Ultra Runner
Lefse is a wonderful Scandinavian treat, a great addition to Thanksgiving or Holiday meals, and a fun tradition for many folks out here in MN. Like many cultural traditions, it is struggling to get passed on to younger generations, I'm proud to have learned to make it, hopefully as good as the old ladies at the booth at the county fair!

It's not easy and takes some practice for sure, as well as requires a few special tools and a griddle. Lefsetime.com is a great resource for recipes as well as necessary equipment.

Ingredients - 4 cups riced potatoes (boiled just right, Russets are best)
1/4 cup, roughly, butter in small pats
1/2 cup heavy cream
1 tsp salt
2 tsp sugar
1.5 cups flour

Rice the potatoes as soon as they're done cooking, and add the pats of butter so they'll melt. After this, the potatoes must be cooled all the way before proceeding (or it's a huge mess). I prefer to let them cool on the counter for a bit, then cover and keep in the fridge overnight. The next day, add the remaining ingredients and stir, then knead by hand until a large dough ball forms. From this, form patties (like little burgers) from 1/3 c amounts of dough.

Next you're going to roll out those patties on a nice big, very well floured surface (because it super sucks when they stick), then transfer to a large griddle to cook. I use a large lefse rolling board with cloth, and prefer a cloth covered rolling pin (or specialty lefse rolling pin). Did I mention use a ton of flour to keep it from sticking? I cannot understate how important this is.

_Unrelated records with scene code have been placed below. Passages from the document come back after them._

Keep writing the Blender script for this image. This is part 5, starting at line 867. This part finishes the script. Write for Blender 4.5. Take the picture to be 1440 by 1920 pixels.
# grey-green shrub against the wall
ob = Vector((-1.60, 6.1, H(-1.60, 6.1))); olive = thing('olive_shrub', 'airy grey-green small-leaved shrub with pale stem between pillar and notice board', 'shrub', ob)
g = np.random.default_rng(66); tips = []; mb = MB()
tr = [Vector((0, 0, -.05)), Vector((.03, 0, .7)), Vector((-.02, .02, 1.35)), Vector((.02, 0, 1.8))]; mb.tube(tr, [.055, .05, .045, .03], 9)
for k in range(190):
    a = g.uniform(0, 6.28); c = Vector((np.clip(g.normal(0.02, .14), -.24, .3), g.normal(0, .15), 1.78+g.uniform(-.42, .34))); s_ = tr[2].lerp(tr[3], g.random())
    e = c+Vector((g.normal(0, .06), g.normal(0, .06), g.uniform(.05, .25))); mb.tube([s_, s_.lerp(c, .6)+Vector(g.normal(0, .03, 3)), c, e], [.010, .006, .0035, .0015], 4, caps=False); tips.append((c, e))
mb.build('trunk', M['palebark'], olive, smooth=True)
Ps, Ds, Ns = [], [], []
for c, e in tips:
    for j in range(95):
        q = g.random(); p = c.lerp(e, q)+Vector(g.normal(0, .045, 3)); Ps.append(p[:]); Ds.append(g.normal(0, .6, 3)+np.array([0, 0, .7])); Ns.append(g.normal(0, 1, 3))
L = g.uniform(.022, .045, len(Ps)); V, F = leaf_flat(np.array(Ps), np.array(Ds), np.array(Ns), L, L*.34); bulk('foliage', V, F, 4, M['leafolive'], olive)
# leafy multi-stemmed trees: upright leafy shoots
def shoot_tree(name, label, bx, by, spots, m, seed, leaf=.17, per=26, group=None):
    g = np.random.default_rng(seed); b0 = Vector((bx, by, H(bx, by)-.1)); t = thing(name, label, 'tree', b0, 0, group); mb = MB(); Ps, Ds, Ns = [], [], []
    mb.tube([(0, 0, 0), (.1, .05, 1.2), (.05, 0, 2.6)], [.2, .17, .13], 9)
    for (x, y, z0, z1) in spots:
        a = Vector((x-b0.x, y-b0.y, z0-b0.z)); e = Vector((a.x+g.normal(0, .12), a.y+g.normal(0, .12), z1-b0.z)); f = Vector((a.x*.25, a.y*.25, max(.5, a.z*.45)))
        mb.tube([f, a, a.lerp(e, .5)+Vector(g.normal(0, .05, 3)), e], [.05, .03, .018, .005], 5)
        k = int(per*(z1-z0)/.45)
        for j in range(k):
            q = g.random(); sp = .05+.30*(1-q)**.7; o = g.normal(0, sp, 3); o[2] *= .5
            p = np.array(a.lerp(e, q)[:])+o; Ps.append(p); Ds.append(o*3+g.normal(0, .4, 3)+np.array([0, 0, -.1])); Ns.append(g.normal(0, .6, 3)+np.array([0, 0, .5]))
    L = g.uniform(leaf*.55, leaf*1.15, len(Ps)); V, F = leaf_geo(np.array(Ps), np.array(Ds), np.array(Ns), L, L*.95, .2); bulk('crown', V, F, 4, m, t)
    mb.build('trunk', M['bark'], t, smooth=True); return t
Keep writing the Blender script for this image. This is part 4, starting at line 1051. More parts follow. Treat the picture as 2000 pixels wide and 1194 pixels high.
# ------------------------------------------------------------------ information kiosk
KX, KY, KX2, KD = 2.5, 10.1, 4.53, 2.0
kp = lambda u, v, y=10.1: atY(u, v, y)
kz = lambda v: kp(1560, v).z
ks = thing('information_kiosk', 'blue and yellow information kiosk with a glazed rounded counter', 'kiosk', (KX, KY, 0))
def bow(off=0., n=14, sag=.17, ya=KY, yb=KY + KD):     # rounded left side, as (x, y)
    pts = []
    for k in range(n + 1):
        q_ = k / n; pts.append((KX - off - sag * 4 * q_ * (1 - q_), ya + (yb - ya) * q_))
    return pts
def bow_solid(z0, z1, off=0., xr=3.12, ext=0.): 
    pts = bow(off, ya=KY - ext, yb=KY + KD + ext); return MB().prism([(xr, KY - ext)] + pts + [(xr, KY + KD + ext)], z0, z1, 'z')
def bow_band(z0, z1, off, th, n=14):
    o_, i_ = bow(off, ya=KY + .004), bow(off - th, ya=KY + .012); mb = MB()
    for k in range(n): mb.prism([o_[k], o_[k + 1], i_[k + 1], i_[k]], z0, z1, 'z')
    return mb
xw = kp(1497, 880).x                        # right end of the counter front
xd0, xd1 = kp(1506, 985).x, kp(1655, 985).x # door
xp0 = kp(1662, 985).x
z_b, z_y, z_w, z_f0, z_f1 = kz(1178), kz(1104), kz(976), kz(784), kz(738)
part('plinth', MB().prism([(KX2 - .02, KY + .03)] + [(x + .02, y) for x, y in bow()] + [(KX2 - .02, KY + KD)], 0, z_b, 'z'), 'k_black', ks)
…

The rounds, when rolled out will be 12-14" in diameter and darn near paper thin. Thinner than a tortilla.

Cook one side of the lefse for roughly 20-30 seconds (the pan is about 500 degrees), then carefully flip with your really cool, authentic lefse stick.

After cooking that side, transfer onto large plate to cool.

To enjoy, the preferred (who am I kidding, the only way) way is to fold into a quarter, lather with copious amounts of butter then brown sugar, fold up further and devour.

Hope you all enjoyed one of our family's favorite holiday traditions!

Devil Doc

When Death smiles, Corpsmen smile back
Sounds a whole lot better than lutefisk. I don't how anybody is tough enough to eat that stuff.